--- BEGIN Data segment ---
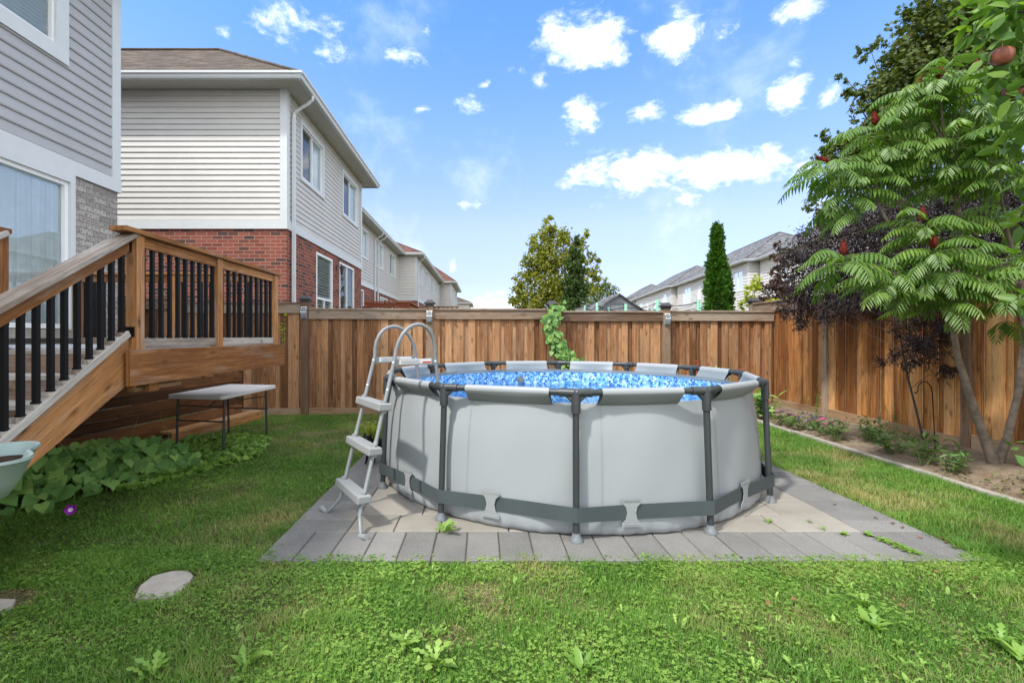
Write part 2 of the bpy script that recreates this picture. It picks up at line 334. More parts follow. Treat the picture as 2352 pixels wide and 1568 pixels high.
M['perennial'] = leafmat('perennial_leaves', [(.1,(.05,.10,.028)),(.5,(.09,.17,.045)),(.9,(.16,.26,.075))], .25, .45)

# ------------------------------------------------------------------ object helpers
def tag(o, label=None, cat=None, group=None, kind=None):
    for k, v in (('label', label), ('category', cat), ('group', group), ('kind', kind)):
        if v: o[k] = v
    return o
def thing(name, label, cat, loc=(0,0,0), rotz=0.0, group=None):
    o = bpy.data.objects.new(name, None); C.objects.link(o); o.empty_display_size = .1
    o.location = loc; o.rotation_euler = (0, 0, rotz); return tag(o, label, cat, group)
def copy_tree(o, parent=None):
    c = o.copy(); C.objects.link(c); c.parent = parent
    for ch in [x for x in KIDS.get(o.name, [])]:
        k = copy_tree(ch, c)
    return c
KIDS = {}

class MB:
    """collects faces; build() links them as ONE mesh object"""
    def __init__(s): s.v = []; s.f = []; s.uv = []; s.r = []; s.mi = []; s.m = 0; s.M = None
    def p(s, x):
        x = Vector(x)
        if s.M is not None: x = s.M @ x
        s.v.append(x); return len(s.v)-1
    def face(s, pts, uv=None, r=None):
        pts = [Vector(q) for q in pts]
        if uv is None:
            n = Vector((0,0,0))
            for i in range(len(pts)): n += pts[i].cross(pts[(i+1) % len(pts)])
            if n.length < 1e-12: n = Vector((0,0,1))
            n.normalize(); t1 = Vector((0,0,1)).cross(n)
            t1 = Vector((1,0,0)) if t1.length < .02 else t1.normalized()
            t2 = n.cross(t1); uv = [(q.dot(t1), q.dot(t2)) for q in pts]
        s.f.append([s.p(q) for q in pts]); s.uv.append(uv); s.r.append(random.random() if r is None else r); s.mi.append(s.m)
    def box(s, c, size, rot=None, grain=None, r=None):
        """box centred at c; uv runs along its longest side"""
        c = Vector(c); h = [x/2 for x in size]; r = random.random() if r is None else r
        ax = grain if grain is not None else max(range(3), key=lambda i: size[i])
        off = (random.uniform(0, 40), random.uniform(0, 40))
        Rm = rot if rot is not None else Matrix.Identity(3)
        for a in range(3):
            b, d = (a+1) % 3, (a+2) % 3
            for sg in (-1, 1):
                pts = []
                for sb, sd in ((-1,-1),(1,-1),(1,1),(-1,1)):
                    q = [0,0,0]; q[a] = sg*h[a]; q[b] = sb*h[b]; q[d] = sd*h[d]; pts.append(q)
                if sg < 0: pts.reverse()
                if a == ax: uv = [(q[b]*.3+off[0], q[d]+off[1]) for q in pts]
                else:
                    o_ = b if d == ax else d
                    uv = [(q[ax]+off[0], q[o_]+off[1]+a*.37) for q in pts]
                s.face([c + Rm @ Vector(q) for q in pts], uv, r)
    def beam(s, p0, p1, wdt, hgt, up=(0,0,1), r=None):
        """rectangular bar from p0 to p1; wdt sideways, hgt along up"""
        p0, p1 = Vector(p0), Vector(p1); x = (p1-p0); L = x.length; x.normalize()
        y = Vector(up).cross(x).normalized(); z = x.cross(y)
        s.box((p0+p1)/2, (L, wdt, hgt), Matrix((x, y, z)).transposed(), 0, r)
    def tube(s, pts, rad, n=10, cap=True, r=None):
        pts = [Vector(q) for q in pts]; r = random.random() if r is None else r
        if not hasattr(rad, '__len__'): rad = [rad]*len(pts)
        rings = []; prev = None; dist = 0
        for i, q in enumerate(pts):
            t = (pts[min(i+1, len(pts)-1)] - pts[max(i-1, 0)])
            t = t.normalized() if t.length > 1e-9 else Vector((0,0,1))
            if prev is None:
                a = t.cross(Vector((0,0,1))); a = t.cross(Vector((1,0,0))) if a.length < .05 else a
                a.normalize()
            else: a = (prev - t*prev.dot(t)).normalized()
            prev = a; b = t.cross(a)
            rings.append([s.p(q + (a*math.cos(k*math.tau/n) + b*math.sin(k*math.tau/n))*rad[i]) for k in range(n)])
        for i in range(len(rings)-1):
            d1 = dist + (pts[i+1]-pts[i]).length
            for k in range(n):
                k2 = (k+1) % n
                s.f.append([rings[i][k], rings[i][k2], rings[i+1][k2], rings[i+1][k]])
                u0, u1 = k/n*math.tau*rad[i], (k+1)/n*math.tau*rad[i]
                s.uv.append([(dist, u0), (dist, u1), (d1, u1), (d1, u0)]); s.r.append(r); s.mi.append(s.m)
            dist = d1
        if cap:
            for ring, rev in ((rings[0], True), (rings[-1], False)):
                rr = list(reversed(ring)) if rev else ring
                s.f.append(rr); s.uv.append([(0,0)]*n); s.r.append(r); s.mi.append(s.m)
    def lathe(s, prof, c=(0,0,0), n=24, axis=None):
        c = Vector(c); rings = []
        for rr, z in prof: rings.append([s.p(c + (Vector((rr*math.cos(k*math.tau/n), rr*math.sin(k*math.tau/n), z)) if axis is None else axis @ Vector((rr*math.cos(k*math.tau/n), rr*math.sin(k*math.tau/n), z)))) for k in range(n)])
        for i in range(len(rings)-1):
            for k in range(n):
                k2 = (k+1) % n; s.f.append([rings[i][k], rings[i][k2], rings[i+1][k2], rings[i+1][k]])
                s.uv.append([(k/n, prof[i][1]), ((k+1)/n, prof[i][1]), ((k+1)/n, prof[i+1][1]), (k/n, prof[i+1][1])]); s.r.append(.5); s.mi.append(s.m)
        for i in (0, -1):
            if prof[i][0] > 1e-4:
                s.f.append(list(reversed(rings[0])) if i == 0 else rings[-1]); s.uv.append([(0,0)]*n); s.r.append(.5); s.mi.append(s.m)
    def build(s, name, mats, parent=None, world=True, smooth=False, bevel=0, origin=None, angle=40):
        me = bpy.data.meshes.new(name)
        off = Vector((0,0,0))
        if world and parent is not None:
            mw = Matrix.Identity(4); q = parent
            while q is not None:
                mw = (Matrix.Translation(q.location) @ q.rotation_euler.to_matrix().to_4x4()) @ mw; q = q.parent
            inv = mw.inverted(); vv = [inv @ v for v in s.v]
        elif origin is not None: vv = [v - Vector(origin) for v in s.v]
        else: vv = s.v
        me.from_pydata([tuple(v) for v in vv], [], s.f)
        ul = me.uv_layers.new(name='UVMap'); flat = np.array([c for f in s.uv for c in f], dtype=np.float32).ravel()
        ul.data.foreach_set('uv', flat)
        at_ = me.attributes.new('rnd', 'FLOAT', 'FACE'); at_.data.foreach_set('value', np.array(s.r, dtype=np.float32))
        if not isinstance(mats, (list, tuple)): mats = [mats]
        for m in mats: me.materials.append(m)
        me.polygons.foreach_set('material_index', np.array(s.mi, dtype=np.int32))
        if smooth:
            bm = bmesh.new(); bm.from_mesh(me); bmesh.ops.remove_doubles(bm, verts=bm.verts, dist=1e-5); bm.to_mesh(me); bm.free()
            me.polygons.foreach_set('use_smooth', [True]*len(me.polygons))
            try: me.set_sharp_from_angle(angle=R_(angle))
            except Exception: pass
        me.update()
        o = bpy.data.objects.new(name, me); C.objects.link(o)
        if origin is not None: o.location = origin
        if parent is not None:
            o.parent = parent; KIDS.setdefault(parent.name, []).append(o)
        if bevel:
            if not smooth:
                bm = bmesh.new(); bm.from_mesh(me); bmesh.ops.remove_doubles(bm, verts=bm.verts, dist=1e-5); bm.to_mesh(me); bm.free()
            b = o.modifiers.new('bevel', 'BEVEL'); b.width = bevel; b.segments = 2; b.limit_method = 'ANGLE'
        return o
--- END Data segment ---
*Task requirements*. All of the material above is to be copied exactly, except for its images.

*Response for this exercise*.
Write part 2 of the bpy script that recreates this picture. It picks up at line 334. More parts follow. Treat the picture as 2352 pixels wide and 1568 pixels high.
M['perennial'] = leafmat('perennial_leaves', [(.1,(.05,.10,.028)),(.5,(.09,.17,.045)),(.9,(.16,.26,.075))], .25, .45)

# ------------------------------------------------------------------ object helpers
def tag(o, label=None, cat=None, group=None, kind=None):
    for k, v in (('label', label), ('category', cat), ('group', group), ('kind', kind)):
        if v: o[k] = v
    return o
def thing(name, label, cat, loc=(0,0,0), rotz=0.0, group=None):
    o = bpy.data.objects.new(name, None); C.objects.link(o); o.empty_display_size = .1
    o.location = loc; o.rotation_euler = (0, 0, rotz); return tag(o, label, cat, group)
def copy_tree(o, parent=None):
    c = o.copy(); C.objects.link(c); c.parent = parent
    for ch in [x for x in KIDS.get(o.name, [])]:
        k = copy_tree(ch, c)
    return c
KIDS = {}

class MB:
    """collects faces; build() links them as ONE mesh object"""
    def __init__(s): s.v = []; s.f = []; s.uv = []; s.r = []; s.mi = []; s.m = 0; s.M = None
    def p(s, x):
        x = Vector(x)
        if s.M is not None: x = s.M @ x
        s.v.append(x); return len(s.v)-1
    def face(s, pts, uv=None, r=None):
        pts = [Vector(q) for q in pts]
        if uv is None:
            n = Vector((0,0,0))
            for i in range(len(pts)): n += pts[i].cross(pts[(i+1) % len(pts)])
            if n.length < 1e-12: n = Vector((0,0,1))
            n.normalize(); t1 = Vector((0,0,1)).cross(n)
            t1 = Vector((1,0,0)) if t1.length < .02 else t1.normalized()
            t2 = n.cross(t1); uv = [(q.dot(t1), q.dot(t2)) for q in pts]
        s.f.append([s.p(q) for q in pts]); s.uv.append(uv); s.r.append(random.random() if r is None else r); s.mi.append(s.m)
    def box(s, c, size, rot=None, grain=None, r=None):
        """box centred at c; uv runs along its longest side"""
        c = Vector(c); h = [x/2 for x in size]; r = random.random() if r is None else r
        ax = grain if grain is not None else max(range(3), key=lambda i: size[i])
        off = (random.uniform(0, 40), random.uniform(0, 40))
        Rm = rot if rot is not None else Matrix.Identity(3)
        for a in range(3):
            b, d = (a+1) % 3, (a+2) % 3
            for sg in (-1, 1):
                pts = []
                for sb, sd in ((-1,-1),(1,-1),(1,1),(-1,1)):
                    q = [0,0,0]; q[a] = sg*h[a]; q[b] = sb*h[b]; q[d] = sd*h[d]; pts.append(q)
                if sg < 0: pts.reverse()
                if a == ax: uv = [(q[b]*.3+off[0], q[d]+off[1]) for q in pts]
                else:
                    o_ = b if d == ax else d
                    uv = [(q[ax]+off[0], q[o_]+off[1]+a*.37) for q in pts]
                s.face([c + Rm @ Vector(q) for q in pts], uv, r)
    def beam(s, p0, p1, wdt, hgt, up=(0,0,1), r=None):
        """rectangular bar from p0 to p1; wdt sideways, hgt along up"""
        p0, p1 = Vector(p0), Vector(p1); x = (p1-p0); L = x.length; x.normalize()
        y = Vector(up).cross(x).normalized(); z = x.cross(y)
        s.box((p0+p1)/2, (L, wdt, hgt), Matrix((x, y, z)).transposed(), 0, r)
    def tube(s, pts, rad, n=10, cap=True, r=None):
        pts = [Vector(q) for q in pts]; r = random.random() if r is None else r
        if not hasattr(rad, '__len__'): rad = [rad]*len(pts)
        rings = []; prev = None; dist = 0
        for i, q in enumerate(pts):
            t = (pts[min(i+1, len(pts)-1)] - pts[max(i-1, 0)])
            t = t.normalized() if t.length > 1e-9 else Vector((0,0,1))
            if prev is None:
                a = t.cross(Vector((0,0,1))); a = t.cross(Vector((1,0,0))) if a.length < .05 else a
                a.normalize()
            else: a = (prev - t*prev.dot(t)).normalized()
            prev = a; b = t.cross(a)
            rings.append([s.p(q + (a*math.cos(k*math.tau/n) + b*math.sin(k*math.tau/n))*rad[i]) for k in range(n)])
        for i in range(len(rings)-1):
            d1 = dist + (pts[i+1]-pts[i]).length
            for k in range(n):
                k2 = (k+1) % n
                s.f.append([rings[i][k], rings[i][k2], rings[i+1][k2], rings[i+1][k]])
                u0, u1 = k/n*math.tau*rad[i], (k+1)/n*math.tau*rad[i]
                s.uv.append([(dist, u0), (dist, u1), (d1, u1), (d1, u0)]); s.r.append(r); s.mi.append(s.m)
            dist = d1
        if cap:
            for ring, rev in ((rings[0], True), (rings[-1], False)):
                rr = list(reversed(ring)) if rev else ring
                s.f.append(rr); s.uv.append([(0,0)]*n); s.r.append(r); s.mi.append(s.m)
    def lathe(s, prof, c=(0,0,0), n=24, axis=None):
        c = Vector(c); rings = []
        for rr, z in prof: rings.append([s.p(c + (Vector((rr*math.cos(k*math.tau/n), rr*math.sin(k*math.tau/n), z)) if axis is None else axis @ Vector((rr*math.cos(k*math.tau/n), rr*math.sin(k*math.tau/n), z)))) for k in range(n)])
        for i in range(len(rings)-1):
            for k in range(n):
                k2 = (k+1) % n; s.f.append([rings[i][k], rings[i][k2], rings[i+1][k2], rings[i+1][k]])
                s.uv.append([(k/n, prof[i][1]), ((k+1)/n, prof[i][1]), ((k+1)/n, prof[i+1][1]), (k/n, prof[i+1][1])]); s.r.append(.5); s.mi.append(s.m)
        for i in (0, -1):
            if prof[i][0] > 1e-4:
                s.f.append(list(reversed(rings[0])) if i == 0 else rings[-1]); s.uv.append([(0,0)]*n); s.r.append(.5); s.mi.append(s.m)
    def build(s, name, mats, parent=None, world=True, smooth=False, bevel=0, origin=None, angle=40):
        me = bpy.data.meshes.new(name)
        off = Vector((0,0,0))
        if world and parent is not None:
            mw = Matrix.Identity(4); q = parent
            while q is not None:
                mw = (Matrix.Translation(q.location) @ q.rotation_euler.to_matrix().to_4x4()) @ mw; q = q.parent
            inv = mw.inverted(); vv = [inv @ v for v in s.v]
        elif origin is not None: vv = [v - Vector(origin) for v in s.v]
        else: vv = s.v
        me.from_pydata([tuple(v) for v in vv], [], s.f)
        ul = me.uv_layers.new(name='UVMap'); flat = np.array([c for f in s.uv for c in f], dtype=np.float32).ravel()
        ul.data.foreach_set('uv', flat)
        at_ = me.attributes.new('rnd', 'FLOAT', 'FACE'); at_.data.foreach_set('value', np.array(s.r, dtype=np.float32))
        if not isinstance(mats, (list, tuple)): mats = [mats]
        for m in mats: me.materials.append(m)
        me.polygons.foreach_set('material_index', np.array(s.mi, dtype=np.int32))
        if smooth:
            bm = bmesh.new(); bm.from_mesh(me); bmesh.ops.remove_doubles(bm, verts=bm.verts, dist=1e-5); bm.to_mesh(me); bm.free()
            me.polygons.foreach_set('use_smooth', [True]*len(me.polygons))
            try: me.set_sharp_from_angle(angle=R_(angle))
            except Exception: pass
        me.update()
        o = bpy.data.objects.new(name, me); C.objects.link(o)
        if origin is not None: o.location = origin
        if parent is not None:
            o.parent = parent; KIDS.setdefault(parent.name, []).append(o)
        if bevel:
            if not smooth:
                bm = bmesh.new(); bm.from_mesh(me); bmesh.ops.remove_doubles(bm, verts=bm.verts, dist=1e-5); bm.to_mesh(me); bm.free()
            b = o.modifiers.new('bevel', 'BEVEL'); b.width = bevel; b.segments = 2; b.limit_method = 'ANGLE'
        return o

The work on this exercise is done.